STATED TASK: Print the first line of the material below and each line after it, exactly as written, ending with the line that contains "sin, cos = math.sin, math.cos".

Stored records:
-- START --

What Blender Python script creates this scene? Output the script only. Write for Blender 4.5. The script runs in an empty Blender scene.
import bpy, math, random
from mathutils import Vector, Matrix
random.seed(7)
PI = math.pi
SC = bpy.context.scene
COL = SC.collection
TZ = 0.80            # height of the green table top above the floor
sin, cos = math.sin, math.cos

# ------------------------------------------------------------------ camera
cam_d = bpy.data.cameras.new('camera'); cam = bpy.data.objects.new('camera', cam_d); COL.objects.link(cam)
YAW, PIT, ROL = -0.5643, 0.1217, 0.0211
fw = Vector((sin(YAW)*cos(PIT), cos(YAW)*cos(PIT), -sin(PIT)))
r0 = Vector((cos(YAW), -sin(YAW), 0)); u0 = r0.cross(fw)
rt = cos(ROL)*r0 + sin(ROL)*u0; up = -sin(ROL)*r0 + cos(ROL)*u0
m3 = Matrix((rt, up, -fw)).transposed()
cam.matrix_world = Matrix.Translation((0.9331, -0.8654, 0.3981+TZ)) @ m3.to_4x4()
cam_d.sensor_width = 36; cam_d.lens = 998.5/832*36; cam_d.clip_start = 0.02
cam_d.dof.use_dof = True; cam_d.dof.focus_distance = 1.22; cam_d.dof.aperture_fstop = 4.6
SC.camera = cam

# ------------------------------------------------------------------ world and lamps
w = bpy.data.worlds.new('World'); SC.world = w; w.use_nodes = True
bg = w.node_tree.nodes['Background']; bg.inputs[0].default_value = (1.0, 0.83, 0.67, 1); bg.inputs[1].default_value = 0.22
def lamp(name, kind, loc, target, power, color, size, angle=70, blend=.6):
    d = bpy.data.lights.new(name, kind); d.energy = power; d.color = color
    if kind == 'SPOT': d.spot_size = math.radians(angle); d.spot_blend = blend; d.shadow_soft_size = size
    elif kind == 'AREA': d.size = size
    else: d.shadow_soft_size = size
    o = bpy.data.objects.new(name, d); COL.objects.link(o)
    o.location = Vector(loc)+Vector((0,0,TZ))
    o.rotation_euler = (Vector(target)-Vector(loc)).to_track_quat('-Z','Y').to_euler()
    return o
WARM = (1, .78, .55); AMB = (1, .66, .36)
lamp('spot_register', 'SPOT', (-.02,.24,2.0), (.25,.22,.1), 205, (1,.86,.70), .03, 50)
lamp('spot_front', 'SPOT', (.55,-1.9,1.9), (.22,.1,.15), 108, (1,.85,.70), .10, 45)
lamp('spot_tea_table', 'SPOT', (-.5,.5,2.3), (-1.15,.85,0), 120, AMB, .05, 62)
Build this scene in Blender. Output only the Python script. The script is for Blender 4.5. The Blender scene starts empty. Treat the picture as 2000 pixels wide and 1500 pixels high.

-- END --

REPLY:
What Blender Python script creates this scene? Output the script only. Write for Blender 4.5. The script runs in an empty Blender scene.
import bpy, math, random
from mathutils import Vector, Matrix
random.seed(7)
PI = math.pi
SC = bpy.context.scene
COL = SC.collection
TZ = 0.80            # height of the green table top above the floor
sin, cos = math.sin, math.cos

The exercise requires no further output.